Dan Rather loves telling people about the time he tried heroin...for journalism. Now liberal New York Times columnist Maureen Dowd wrote in a Tuesday column about traveling to Colorado to experience the progressive new world of legalized pot. Suffice it to say, her experience was, well, quite the adventure.
Dowd detailed how she inhaled a pot-filled candy bar, and the resulting psychological effects. Let’s just say her encounter with marijuana was something less than a stoner’s fantasy. She describes, that, after about an hour, she “felt a scary shudder go through my body and brain.
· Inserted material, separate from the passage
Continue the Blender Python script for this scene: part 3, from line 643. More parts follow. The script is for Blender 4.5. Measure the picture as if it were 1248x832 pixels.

I barely made it from the desk to the bed, where I curled up and lay in a hallucinatory state for the next eight hours.”
She continued to discuss the frightening–and somewhat amusing–hallucinations she felt from her apparent pot overdose:
I strained to remember where I was or even what I was wearing, touching my green corduroy jeans and staring at the exposed-brick wall. As my paranoia deepened, I became convinced that I had died and no one was telling me.
Dowd became aware in an interview the next morning that the candy bar was “supposed to be cut into 16 pieces for novices, but that recommendation hadn’t been on the label.” Who would have thought that a liberal columnist could ever come to realize the dangers of legalized pot?
It must be news to Ms. Dowd that large doses of marijuana–or even regular recreational use–have the real potential to cause or contribute to crippling paranoia, anxiety, mood disorders, and other psychological problems.
And as long as the marijuana industry continues to be relatively unregulated–as Dowd notes, there are major issues with uneven dosing in various forms of pot candy–these complications may persist. Of course, even with proper regulation, it is impossible to know the catastrophic psychological effects legalized pot will have on teenagers and young adults.
Dowd certainly chose a bizarre route to highlight the dangers of legal pot in Colorado, but she does have a point: there are serious issues with the product in its current state. And, as Governor Jerry Brown (D-Calif.) eloquently put it, “how many people can get stoned and still have a great state or a great nation?”